Tell me a story about Harold Norse that only you would know.
Harold’s last years living alone in his cottage apartment in San Francisco were fraught with loneliness, compounded by lack of restful sleep. Though social by nature, he had become increasingly isolated. There was an element within his psyche which could often sabotage an opportunity.
Many folks who knew Harold longer than I have remarked on how he would perpetually kvetch about his work not being recognized. I was in my twenties when we first met and naively unaware of Harold’s role in that situation. I could only be supportive and enthusiastic. As far as I was concerned, the value of his work obviated Harold’s shortcomings.
One day, venting his woes, Harold expressed concern that he sounded paranoid. His complaint wasn't specific to his poetry not getting the attention it deserved but more about the difficulty of not getting enough sleep and lacking money and companionship. The day before, I had been reading his City Lights collection Hotel Nirvana, which contains the poem “These Fears Are Real Not Paranoid.” I blurted out the title and Harold looked at me wide-eyed as I explained it was the title of one of his poems.

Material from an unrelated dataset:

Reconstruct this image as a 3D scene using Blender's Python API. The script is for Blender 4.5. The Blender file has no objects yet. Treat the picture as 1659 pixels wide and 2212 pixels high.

He was not convinced. I had him locate a copy of the book so I could read the poem aloud. When I was done, Harold had tears in his eyes. “I’m hearing this poem for the first time,” he said. “What do you mean?” I asked. “We are unable to see ourselves,” he replied, “That’s why I write poetry–for the reflection that comes from the reader.” It was then I begin to appreciate what my friendship offered Harold beyond housecleaning and conversation.